Oluşumlarına Göre Plato Çeşitleri

1- Aşındırma Platoları: Ülkemizden bir örnek vermek gerekirse sert masif kütlelerin aşınmasıyla oluşmuş Kocaeli Platosu, bu plato şekline iyi bir örnektir. Aşındırma platoları akarsular, sel suları, rüzgarlar, buzullar gibi dış kuvvetlerce sürekli olarak aşınan yer yüzeyinin yükselmesi ve daha sonrasında da akarsular tarafından yarılması ile oluşmaktadır. Diğer platolar gibi yüksek ve eğimli bir yapıya sahiptirler.

2- Tabaka Düzlüğü Platoları:

Yatay ya da çok az eğimli olan kalın ve sert tabakaların etrafına göre daha yüksekte olması nedeni ile akarsular tarafından yarılarak vadilere bölünmesi sonucu oluşur. Yine ülkemizden örnek vermek gerekirse İç Anadolu bölgesinde bulunan Uzunyayla, Obruk, Cihanbeyli ve Haymana Platoları bu şekilde oluşmuşlardır.

3- Lav Platoları:

Zemini kalker (kireçtaşı), jips (alçıtaşı) ya da kaya tuzu gibi kolay aşınabilen kayaçlardan oluşan yerlerde bulunan akarsular bu taşları eriterek düzleştirirler. Böylece çevresine göre karstik bir yapı ile daha yüksekte olan bu araziler akarsular tarafından karstik platolara dönüşür. Akdeniz Bölgesi’nde yer alan Taşeli Platosu Göksu nehri tarafından bu şekilde eriyen karstik arazi neticesinde oluşmuştur.
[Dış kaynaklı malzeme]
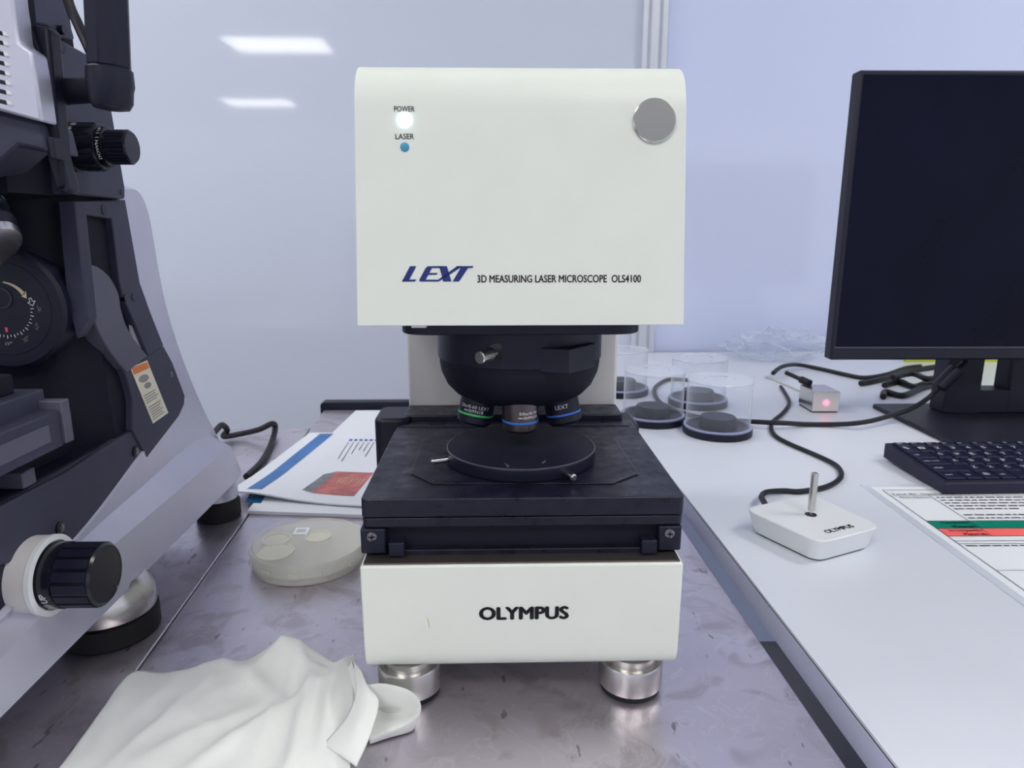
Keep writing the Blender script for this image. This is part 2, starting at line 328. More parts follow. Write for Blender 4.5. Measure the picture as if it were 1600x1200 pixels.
# nosepiece
TY = .502
obj('mounting_plate', MB().prism(rnd([(XC-.077, .436, .2345), (XC+.079, .436, .2345), (XC+.079, .58, .2345), (XC-.077, .58, .2345)], .02, 8), (0, 0, .0095)), 'black', LM, bevel=.001)
obj('mount_tab', MB().box(-.052, -.043, .428, .436, .2405, .2437), 'white_plastic', LM)
ring = obj('nosepiece_ring', MB().lathe([(.0580, .2100), (.0597, .2108), (.0597, .2345)], (XC+.002, TY, 0), seg=72), 'black', LM)
tur = obj('nosepiece_turret', MB().lathe([(.030, .180), (.040, .1805), (.0475, .1845), (.0535, .191), (.0575, .200), (.0585, .206), (.0588, .2105)], (XC+.002, TY, 0), seg=72), 'black_matte', LM)
c = aty(772, 552, TY-.0575); ax = V((-.62, -.78, -.06))
kn = obj('clamp_screw', MB().lathe([(.0024, -.004), (.0024, .004), (.0042, .0042), (.0042, .0145), (.0036, .0152)], c, ax, 24), 'aluminium', ring)
obj('screw_socket', MB().lathe([(.0065, -.008), (.0065, .0012), (.005, .0014)], c-ax.normalized()*.001+V((.001, 0, 0)), (0, -1, 0), 24), 'black_gloss', ring)
ca = aty(889, 560, .437); d1 = V((-.80, .30, 0)).normalized(); d2 = V((.62, .78, 0)).normalized()
bx = [ca, ca+d2*.034, ca+d2*.034+d1*.020, ca+d1*.020]
obj('slider_block', MB().prism([V((p.x, p.y, .2085)) for p in bx], (0, 0, .0165)), 'black', ring, bevel=.0007)
def objective(ang, tilt, ringm, texts, bodym):
    e = V((math.sin(ang), -math.cos(ang), 0)); c0 = V((XC+.0015, TY, 0))+e*.0335; ax = (V((0, 0, -1))+e*math.tan(tilt)).normalized()
    o0 = c0+V((0, 0, .1815)); L = .0195
    r = .0126
    b = obj('objective', MB().lathe([(r-.0004, -.006), (r, 0), (r, L-.0055), (r-.0003, L-.0022), (r-.0022, L-.0004), (r-.005, L)], o0, ax, 48), bodym, LM)
    obj('colour_ring', MB().lathe([(r, L-.0088), (r+.00025, L-.0086), (r+.00025, L-.0074), (r, L-.0072)], o0, ax, 48), ringm, b)
    obj('lens', MB().lathe([(.0062, L-.0003), (.006, L+.0003)], o0, ax, 24), 'black_gloss', b)
    for s, a0, a1, h0, h1 in texts:
        wrap_text('lettering', s, 'print_white', b, o0, ax, (0, -1, 0), -a0, -a1, r+.0001, h1, h0)
objective(math.radians(-62), math.radians(13), 'green_ring', [('20x/0.60 LEXT', -1.0, .75, .0046, .0068), ('\u221e/0/FN18', -.75, .40, .0076, .0098)], 'black')
objective(0, 0, 'blue_ring', [('50x/0.95', -.1, 1.05, .0034, .0054), ('\u221e/0/FN18', -.15, 1.05, .0064, .0084)], 'gunmetal')
objective(math.radians(62), math.radians(13), 'blue_ring', [('LEXT', -.45, .30, .0040, .0068)], 'black')
# stage
SF = .397; SZ = .1400; xl, xr = XC-.0985, XC+.1005
def rbox(mb, x0, x1, y0, y1, z0, z1, r): return mb.prism(rnd([(x0, y0, z0), (x1, y0, z0), (x1, y1, z0), (x0, y1, z0)], r, 4), (0, 0, z1-z0))
st = obj('stage', rbox(MB(), xl, xr, SF, .575, .1278, SZ, .004), 'stage_black', LM, bevel=.0008)
obj('stage_plate', rbox(MB(), xl+.0003, xr-.0003, SF+.0006, .575, .1212, .1272, .004), 'stage_black', LM, bevel=.0005)
obj('stage_carriage', MB().box(xl-.001, xr-.001, SF+.006, .575, .1045, .1206), 'black_matte', LM, bevel=.001)
for a, b in ((xl-.001, xl+.0145), (xr-.0155, xr-.001)):
    e = obj('carriage_end', rbox(MB(), a, b, SF-.001, SF+.02, .1045, .1206, .002), 'black', LM, bevel=.0008)
    c = V(((a+b)/2+(-.0005), SF-.001, .1160))
    s_ = obj('screw', MB().lathe([(.0031, -.001), (.0031, .0005), (.0022, .0011)], c, (0, -1, 0), 20), 'chrome_dark', e)
    obj('screw_slot', MB().box(c.x-.0018, c.x+.0018, c.y-.0013, c.y-.0010, c.z-.0004, c.z+.0004).box(c.x-.0004, c.x+.0004, c.y-.0013, c.y-.0010, c.z-.0018, c.z+.0018), 'black_gloss', s_)
obj('front_rail', MB().box(xl+.016, xr-.0165, SF+.0005, SF+.012, .0985, .1062), 'stage_black', LM, bevel=.0006)
obj('rail_edge', MB().box(xl+.026, xr-.027, SF+.0002, SF+.002, .1056, .1064), 'chrome_dark', LM)
for a in (xl+.0165, xr-.0262):
    obj('rail_clip', MB().box(a, a+.0095, SF-.0035, SF+.008, .1035, .1125), 'black', LM, bevel=.0006)
    obj('clip_foot', MB().box(a, a+.0095, SF-.0015, SF+.008, .0985, .1035), 'black_matte', LM, bevel=.0004)
obj('rear_bridge', rbox(MB(), xl+.004, XC+.0935, .572, .608, .105, .1452, .003), 'stage_black', LM, bevel=.001)
obj('side_drive', rbox(MB(), xl-.020, xl+.01, .562, .606, .085, .1450, .008), 'black', LM, bevel=.003)
obj('side_drive', rbox(MB(), xr-.01, xr+.006, .560, .606, .085, .1385, .006), 'black', LM, bevel=.003)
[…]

Karstik arazilerde genellikle yüzeyde su bulunmaz nedeni kalkerin çatlaklıklarından mevcut olan bütün suyun derinliklere kadar sızarak akıp gitmesidir. Bu nedenden karstik araziler yeraltı suları bakımından zengindirler ancak yüzeyde su bulunmamasından dolayı da bitki örtüsü yok denecek kadar azdır.